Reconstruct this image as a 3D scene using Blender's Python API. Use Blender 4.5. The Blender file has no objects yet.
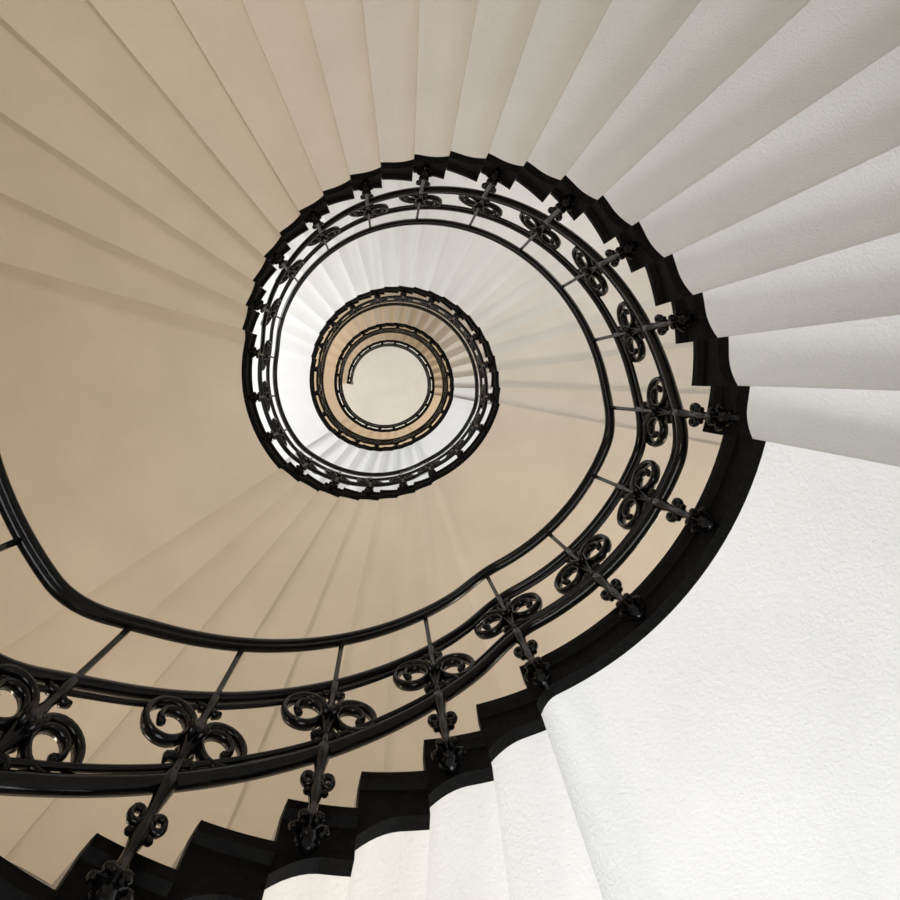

____

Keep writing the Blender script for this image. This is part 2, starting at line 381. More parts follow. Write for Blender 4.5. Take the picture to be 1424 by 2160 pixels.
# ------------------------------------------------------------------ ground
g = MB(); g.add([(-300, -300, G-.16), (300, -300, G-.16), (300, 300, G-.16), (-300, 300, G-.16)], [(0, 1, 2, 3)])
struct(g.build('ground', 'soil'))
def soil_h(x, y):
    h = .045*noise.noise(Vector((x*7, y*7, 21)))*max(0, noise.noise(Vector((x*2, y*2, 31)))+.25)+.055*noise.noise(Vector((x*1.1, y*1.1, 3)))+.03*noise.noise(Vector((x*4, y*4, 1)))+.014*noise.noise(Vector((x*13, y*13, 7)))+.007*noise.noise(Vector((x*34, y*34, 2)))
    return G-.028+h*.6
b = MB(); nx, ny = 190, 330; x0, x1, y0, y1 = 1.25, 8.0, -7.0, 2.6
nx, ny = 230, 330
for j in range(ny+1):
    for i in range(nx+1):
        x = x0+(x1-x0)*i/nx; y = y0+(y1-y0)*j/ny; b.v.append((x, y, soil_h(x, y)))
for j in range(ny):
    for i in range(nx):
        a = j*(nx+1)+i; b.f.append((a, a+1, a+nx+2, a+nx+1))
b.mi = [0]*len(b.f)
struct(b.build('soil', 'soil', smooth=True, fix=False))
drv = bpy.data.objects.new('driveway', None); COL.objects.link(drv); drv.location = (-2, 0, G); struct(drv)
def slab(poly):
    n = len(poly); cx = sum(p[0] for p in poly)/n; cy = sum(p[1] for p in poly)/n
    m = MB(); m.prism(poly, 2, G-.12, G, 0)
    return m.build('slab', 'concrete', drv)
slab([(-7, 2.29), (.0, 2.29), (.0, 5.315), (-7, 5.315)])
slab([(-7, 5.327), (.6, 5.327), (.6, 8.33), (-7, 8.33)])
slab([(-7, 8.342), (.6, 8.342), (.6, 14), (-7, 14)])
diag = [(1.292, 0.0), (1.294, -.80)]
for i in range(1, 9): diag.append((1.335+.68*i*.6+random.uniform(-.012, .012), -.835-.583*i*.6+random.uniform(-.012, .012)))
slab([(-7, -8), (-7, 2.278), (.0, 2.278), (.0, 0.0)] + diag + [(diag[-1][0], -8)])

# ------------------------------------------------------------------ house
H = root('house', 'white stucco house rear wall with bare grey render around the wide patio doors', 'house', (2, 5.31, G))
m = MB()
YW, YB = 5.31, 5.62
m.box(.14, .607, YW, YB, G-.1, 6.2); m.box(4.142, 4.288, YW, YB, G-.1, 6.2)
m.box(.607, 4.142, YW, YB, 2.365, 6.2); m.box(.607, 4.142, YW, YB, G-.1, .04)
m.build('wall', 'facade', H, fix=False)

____

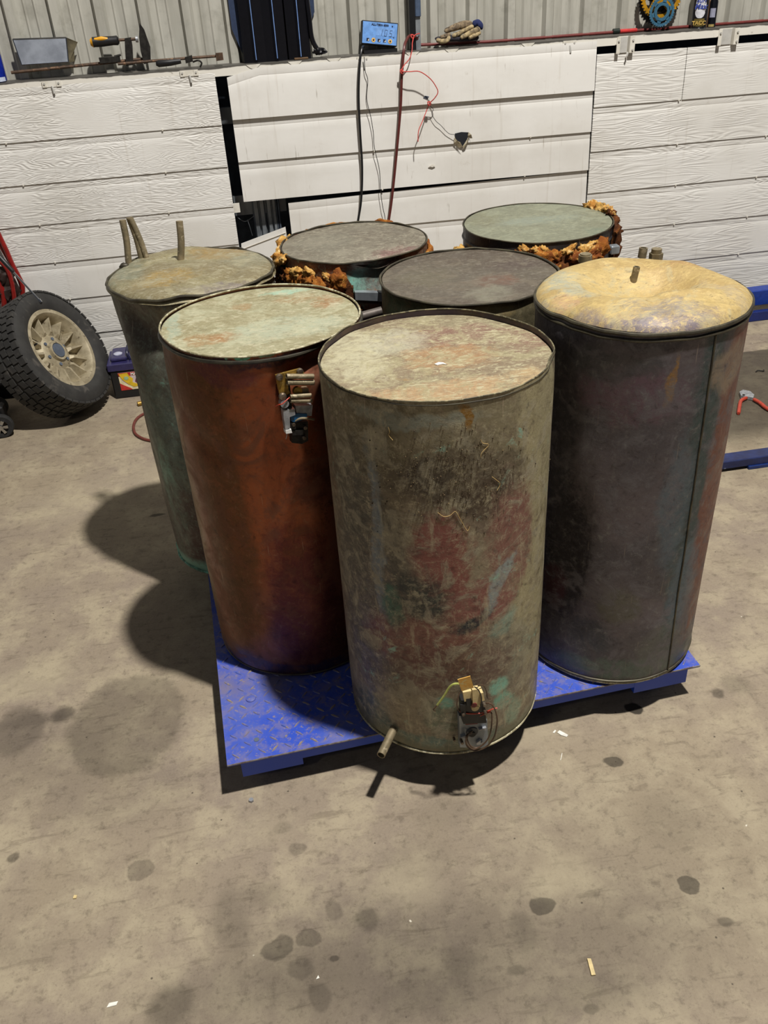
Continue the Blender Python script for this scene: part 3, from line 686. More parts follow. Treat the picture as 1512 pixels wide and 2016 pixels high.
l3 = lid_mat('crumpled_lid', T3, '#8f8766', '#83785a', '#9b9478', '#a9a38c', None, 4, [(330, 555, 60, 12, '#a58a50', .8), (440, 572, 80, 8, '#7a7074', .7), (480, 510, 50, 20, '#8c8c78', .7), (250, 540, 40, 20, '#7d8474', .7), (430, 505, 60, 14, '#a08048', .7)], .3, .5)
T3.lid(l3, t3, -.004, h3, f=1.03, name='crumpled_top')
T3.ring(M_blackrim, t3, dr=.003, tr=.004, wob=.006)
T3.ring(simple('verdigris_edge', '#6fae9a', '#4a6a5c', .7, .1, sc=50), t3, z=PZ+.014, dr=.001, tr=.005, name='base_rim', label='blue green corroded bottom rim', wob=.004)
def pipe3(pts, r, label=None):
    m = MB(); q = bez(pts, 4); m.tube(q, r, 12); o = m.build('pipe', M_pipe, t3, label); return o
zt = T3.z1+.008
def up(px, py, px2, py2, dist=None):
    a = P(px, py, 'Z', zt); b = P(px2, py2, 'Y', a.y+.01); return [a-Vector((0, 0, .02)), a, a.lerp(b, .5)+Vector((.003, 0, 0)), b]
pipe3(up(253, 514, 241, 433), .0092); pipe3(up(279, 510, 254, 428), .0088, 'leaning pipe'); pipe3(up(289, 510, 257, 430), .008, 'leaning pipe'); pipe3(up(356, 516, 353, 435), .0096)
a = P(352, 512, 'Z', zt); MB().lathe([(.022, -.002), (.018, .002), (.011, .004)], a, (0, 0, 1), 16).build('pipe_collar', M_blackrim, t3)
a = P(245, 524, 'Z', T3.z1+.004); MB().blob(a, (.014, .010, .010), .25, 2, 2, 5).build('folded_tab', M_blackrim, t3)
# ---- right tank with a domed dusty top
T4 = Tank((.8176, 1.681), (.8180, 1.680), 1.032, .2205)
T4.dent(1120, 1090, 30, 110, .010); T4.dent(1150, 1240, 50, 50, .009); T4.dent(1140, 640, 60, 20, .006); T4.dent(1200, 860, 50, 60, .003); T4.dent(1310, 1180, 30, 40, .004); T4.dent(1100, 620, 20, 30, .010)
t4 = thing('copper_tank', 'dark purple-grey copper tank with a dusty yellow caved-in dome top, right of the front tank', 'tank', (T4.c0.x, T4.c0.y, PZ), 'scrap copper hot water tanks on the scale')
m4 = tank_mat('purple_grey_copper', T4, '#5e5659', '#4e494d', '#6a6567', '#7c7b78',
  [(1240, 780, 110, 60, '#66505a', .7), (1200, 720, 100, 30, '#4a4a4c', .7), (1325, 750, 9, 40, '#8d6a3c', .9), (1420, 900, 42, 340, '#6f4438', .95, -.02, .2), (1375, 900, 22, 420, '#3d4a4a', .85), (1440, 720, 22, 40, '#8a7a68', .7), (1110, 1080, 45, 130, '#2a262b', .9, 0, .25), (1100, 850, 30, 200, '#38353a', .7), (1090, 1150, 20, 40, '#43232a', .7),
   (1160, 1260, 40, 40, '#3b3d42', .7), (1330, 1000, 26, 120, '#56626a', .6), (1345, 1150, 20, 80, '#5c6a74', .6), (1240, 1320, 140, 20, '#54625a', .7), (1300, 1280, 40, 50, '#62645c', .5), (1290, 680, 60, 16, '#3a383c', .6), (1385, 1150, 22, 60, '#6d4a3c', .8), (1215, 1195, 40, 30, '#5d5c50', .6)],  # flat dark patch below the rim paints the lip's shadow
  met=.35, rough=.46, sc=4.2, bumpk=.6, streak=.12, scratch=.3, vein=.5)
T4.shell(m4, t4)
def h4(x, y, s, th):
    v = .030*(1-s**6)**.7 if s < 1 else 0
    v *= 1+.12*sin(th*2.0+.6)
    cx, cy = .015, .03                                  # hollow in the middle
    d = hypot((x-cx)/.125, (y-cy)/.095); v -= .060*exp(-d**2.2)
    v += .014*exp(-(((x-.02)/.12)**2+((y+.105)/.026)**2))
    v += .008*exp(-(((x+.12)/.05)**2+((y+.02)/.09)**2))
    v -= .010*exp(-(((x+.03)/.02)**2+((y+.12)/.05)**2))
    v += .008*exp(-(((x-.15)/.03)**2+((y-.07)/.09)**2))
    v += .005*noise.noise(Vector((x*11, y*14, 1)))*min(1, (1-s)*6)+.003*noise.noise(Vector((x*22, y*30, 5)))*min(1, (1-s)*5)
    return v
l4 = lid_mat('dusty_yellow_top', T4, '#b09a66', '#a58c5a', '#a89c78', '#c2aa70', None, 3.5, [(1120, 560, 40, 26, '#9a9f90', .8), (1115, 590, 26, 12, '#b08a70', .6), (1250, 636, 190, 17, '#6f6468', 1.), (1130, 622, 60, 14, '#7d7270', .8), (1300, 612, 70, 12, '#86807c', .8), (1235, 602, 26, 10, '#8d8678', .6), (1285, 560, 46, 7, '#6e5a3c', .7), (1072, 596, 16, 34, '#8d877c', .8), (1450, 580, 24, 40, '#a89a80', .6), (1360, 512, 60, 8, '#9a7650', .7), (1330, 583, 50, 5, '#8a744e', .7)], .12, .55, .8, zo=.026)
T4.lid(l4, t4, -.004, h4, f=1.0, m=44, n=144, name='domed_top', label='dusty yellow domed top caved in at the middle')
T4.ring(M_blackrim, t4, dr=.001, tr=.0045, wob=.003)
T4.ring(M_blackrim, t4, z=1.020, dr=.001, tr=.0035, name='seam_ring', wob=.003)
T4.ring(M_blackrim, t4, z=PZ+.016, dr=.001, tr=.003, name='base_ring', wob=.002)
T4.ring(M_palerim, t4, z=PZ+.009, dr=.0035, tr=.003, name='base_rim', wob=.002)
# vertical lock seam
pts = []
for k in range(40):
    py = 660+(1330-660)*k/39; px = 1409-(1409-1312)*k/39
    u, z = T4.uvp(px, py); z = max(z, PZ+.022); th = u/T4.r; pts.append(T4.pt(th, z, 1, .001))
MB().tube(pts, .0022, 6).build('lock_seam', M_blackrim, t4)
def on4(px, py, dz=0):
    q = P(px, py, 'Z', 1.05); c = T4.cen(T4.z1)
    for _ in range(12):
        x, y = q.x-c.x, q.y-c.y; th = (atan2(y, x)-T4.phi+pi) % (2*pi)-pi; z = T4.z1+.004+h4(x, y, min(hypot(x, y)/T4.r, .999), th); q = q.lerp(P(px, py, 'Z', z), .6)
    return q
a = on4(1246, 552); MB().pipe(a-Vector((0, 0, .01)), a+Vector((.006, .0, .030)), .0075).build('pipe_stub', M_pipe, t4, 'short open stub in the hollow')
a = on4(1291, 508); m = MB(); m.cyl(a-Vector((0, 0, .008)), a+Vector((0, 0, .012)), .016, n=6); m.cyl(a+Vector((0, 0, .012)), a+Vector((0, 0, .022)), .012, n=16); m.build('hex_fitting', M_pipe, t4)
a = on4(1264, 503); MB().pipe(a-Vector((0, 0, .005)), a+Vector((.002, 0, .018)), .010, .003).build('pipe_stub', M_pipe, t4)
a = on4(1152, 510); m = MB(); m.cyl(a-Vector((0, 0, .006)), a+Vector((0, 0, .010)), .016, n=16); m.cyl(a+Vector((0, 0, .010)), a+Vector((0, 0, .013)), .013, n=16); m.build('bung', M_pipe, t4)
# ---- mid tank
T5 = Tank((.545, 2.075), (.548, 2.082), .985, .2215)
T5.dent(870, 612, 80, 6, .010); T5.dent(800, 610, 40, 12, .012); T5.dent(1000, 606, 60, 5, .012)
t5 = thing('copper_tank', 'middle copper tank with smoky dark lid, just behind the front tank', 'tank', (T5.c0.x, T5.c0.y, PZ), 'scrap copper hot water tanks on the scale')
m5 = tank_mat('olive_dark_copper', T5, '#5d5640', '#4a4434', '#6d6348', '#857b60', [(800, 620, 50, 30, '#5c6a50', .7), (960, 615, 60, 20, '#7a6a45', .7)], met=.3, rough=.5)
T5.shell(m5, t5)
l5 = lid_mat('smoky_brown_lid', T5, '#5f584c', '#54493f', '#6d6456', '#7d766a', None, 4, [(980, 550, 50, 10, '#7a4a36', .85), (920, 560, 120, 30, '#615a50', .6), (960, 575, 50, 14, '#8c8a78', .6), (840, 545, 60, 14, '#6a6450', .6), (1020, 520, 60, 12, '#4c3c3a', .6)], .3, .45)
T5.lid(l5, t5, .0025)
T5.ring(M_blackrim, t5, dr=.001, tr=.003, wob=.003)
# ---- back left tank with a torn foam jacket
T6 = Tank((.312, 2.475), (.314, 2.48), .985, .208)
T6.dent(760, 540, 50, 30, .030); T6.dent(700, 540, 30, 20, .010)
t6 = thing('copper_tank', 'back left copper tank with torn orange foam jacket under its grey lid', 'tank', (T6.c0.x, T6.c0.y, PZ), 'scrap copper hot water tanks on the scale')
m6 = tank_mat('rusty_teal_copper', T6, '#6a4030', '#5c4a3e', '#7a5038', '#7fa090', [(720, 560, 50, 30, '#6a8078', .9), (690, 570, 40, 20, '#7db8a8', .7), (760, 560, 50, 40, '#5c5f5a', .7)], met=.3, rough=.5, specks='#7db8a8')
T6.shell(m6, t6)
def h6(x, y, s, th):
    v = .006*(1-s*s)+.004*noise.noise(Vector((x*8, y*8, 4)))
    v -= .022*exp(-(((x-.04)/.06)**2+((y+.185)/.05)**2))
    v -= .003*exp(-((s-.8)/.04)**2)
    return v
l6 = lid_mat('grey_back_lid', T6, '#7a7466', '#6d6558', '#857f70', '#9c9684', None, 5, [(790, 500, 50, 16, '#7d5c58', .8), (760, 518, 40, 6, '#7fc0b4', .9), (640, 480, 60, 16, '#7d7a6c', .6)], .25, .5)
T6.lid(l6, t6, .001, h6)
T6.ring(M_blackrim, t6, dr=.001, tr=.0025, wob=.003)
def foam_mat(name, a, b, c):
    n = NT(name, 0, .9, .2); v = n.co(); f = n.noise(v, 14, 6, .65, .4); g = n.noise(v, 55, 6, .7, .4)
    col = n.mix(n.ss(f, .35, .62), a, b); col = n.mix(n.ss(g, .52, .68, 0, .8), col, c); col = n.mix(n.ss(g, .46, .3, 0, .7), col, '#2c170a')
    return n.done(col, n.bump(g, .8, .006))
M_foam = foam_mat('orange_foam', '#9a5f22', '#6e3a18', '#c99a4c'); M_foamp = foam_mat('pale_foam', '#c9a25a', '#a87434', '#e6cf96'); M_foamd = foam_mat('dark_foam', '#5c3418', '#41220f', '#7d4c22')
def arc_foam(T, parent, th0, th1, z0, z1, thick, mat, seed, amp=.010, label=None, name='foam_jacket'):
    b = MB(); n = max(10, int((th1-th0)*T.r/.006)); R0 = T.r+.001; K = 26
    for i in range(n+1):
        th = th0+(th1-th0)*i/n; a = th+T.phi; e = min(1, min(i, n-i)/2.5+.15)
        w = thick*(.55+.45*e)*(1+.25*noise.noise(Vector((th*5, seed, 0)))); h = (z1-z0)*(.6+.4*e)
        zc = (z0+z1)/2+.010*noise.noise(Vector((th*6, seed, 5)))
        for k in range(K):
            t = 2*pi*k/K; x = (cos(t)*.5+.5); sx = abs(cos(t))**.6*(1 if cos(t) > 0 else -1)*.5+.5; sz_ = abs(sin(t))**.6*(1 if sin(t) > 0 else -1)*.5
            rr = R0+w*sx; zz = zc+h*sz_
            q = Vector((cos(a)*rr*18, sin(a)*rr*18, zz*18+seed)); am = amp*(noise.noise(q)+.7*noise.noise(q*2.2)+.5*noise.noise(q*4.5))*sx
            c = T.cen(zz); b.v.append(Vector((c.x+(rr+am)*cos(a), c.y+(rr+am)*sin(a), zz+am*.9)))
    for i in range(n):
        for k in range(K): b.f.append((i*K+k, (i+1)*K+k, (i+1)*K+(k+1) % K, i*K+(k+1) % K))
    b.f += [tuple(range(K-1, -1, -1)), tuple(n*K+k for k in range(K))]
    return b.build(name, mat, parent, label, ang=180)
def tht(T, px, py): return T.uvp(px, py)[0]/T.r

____

Problem description |
Whichever lines contain the string "wide", select and copy them.

Finished answer |
H = root('house', 'white stucco house rear wall with bare grey render around the wide patio doors', 'house', (2, 5.31, G))
Continue the Blender Python script for this scene: part 3, from line 686. More parts follow. Treat the picture as 1512 pixels wide and 2016 pixels high.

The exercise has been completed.